Thursday, 19 November 2015

The preposition with which you are filling it in

I am currently mired in marking. As you know, I keep note of which mistakes are currently popular. One that I spotted recently was a sort of preposition doubling but with two different prepositions. Let me explain.

So, there are two things English can do. You can either move your preposition (in, in this example) along with your wh-word:
It depends on the newspapers in which you are reading them.
or you can leave it where it is:
It depends on the newspapers which you are reading them in.
It's a stylistic choice nowadays (used to be frowned upon, not so much now, and the first sounds a bit stuffy in casual conversation). Ignore the fact that which probably ought to be that in the second example (incidentally, that's evidence that this which/that rule is a bit daft). English is unusual in allowing this choice: most languages can't 'strand' the preposition and have to move it, as in the first example.

Sometimes, people get halfway through the sentence and forget they moved the preposition, and stick it in at the end as well:
It depends on the newspapers in which you are reading them in
Oh well - no problem. Speech error. It happens. Paul McCartney is sometimes said to have sung 'this ever-changing world in which we live in' (though he thinks maybe it was actually 'in which we're living').

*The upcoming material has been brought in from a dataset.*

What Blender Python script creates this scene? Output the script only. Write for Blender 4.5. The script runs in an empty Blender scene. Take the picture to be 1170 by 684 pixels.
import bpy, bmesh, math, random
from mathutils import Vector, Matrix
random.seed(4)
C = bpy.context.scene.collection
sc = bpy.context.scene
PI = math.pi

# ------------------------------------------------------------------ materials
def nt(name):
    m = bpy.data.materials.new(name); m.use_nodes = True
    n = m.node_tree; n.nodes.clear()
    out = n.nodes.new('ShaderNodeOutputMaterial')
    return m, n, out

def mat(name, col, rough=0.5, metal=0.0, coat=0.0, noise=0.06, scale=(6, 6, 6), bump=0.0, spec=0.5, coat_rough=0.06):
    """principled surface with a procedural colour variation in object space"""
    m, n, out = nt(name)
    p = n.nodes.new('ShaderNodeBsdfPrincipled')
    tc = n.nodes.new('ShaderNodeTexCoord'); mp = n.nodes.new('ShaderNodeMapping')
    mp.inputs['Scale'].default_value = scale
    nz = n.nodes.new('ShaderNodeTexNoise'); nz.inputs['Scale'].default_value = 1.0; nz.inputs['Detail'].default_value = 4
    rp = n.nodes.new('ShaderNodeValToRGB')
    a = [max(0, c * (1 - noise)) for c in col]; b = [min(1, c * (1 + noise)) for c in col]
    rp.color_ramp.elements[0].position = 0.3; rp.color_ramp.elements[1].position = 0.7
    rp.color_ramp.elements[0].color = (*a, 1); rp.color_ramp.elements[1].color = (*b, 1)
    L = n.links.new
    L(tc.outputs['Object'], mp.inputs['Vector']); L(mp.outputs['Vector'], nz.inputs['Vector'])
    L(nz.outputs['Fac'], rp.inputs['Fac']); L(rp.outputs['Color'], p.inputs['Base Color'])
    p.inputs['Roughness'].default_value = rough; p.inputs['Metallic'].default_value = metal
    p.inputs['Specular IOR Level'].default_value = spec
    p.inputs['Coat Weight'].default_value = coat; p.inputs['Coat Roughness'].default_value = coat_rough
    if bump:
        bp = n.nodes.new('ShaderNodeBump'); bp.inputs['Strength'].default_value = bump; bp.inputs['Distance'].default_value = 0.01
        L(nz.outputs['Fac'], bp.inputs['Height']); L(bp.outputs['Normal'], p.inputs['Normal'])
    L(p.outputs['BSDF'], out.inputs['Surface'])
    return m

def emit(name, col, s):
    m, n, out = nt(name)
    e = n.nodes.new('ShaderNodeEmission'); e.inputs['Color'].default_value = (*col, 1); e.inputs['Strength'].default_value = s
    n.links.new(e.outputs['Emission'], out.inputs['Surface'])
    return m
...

But today I read sentences like this from two different students:
It depends on the newspapers with which you are reading them in
How exciting! So I think here, the student has left the preposition at the end on purpose, because that's fine, but also felt like there really ought to be something in that space before the which, so stuck in another preposition (with) that sounds OK there. Add it to the list of 'more words = better' mistakes.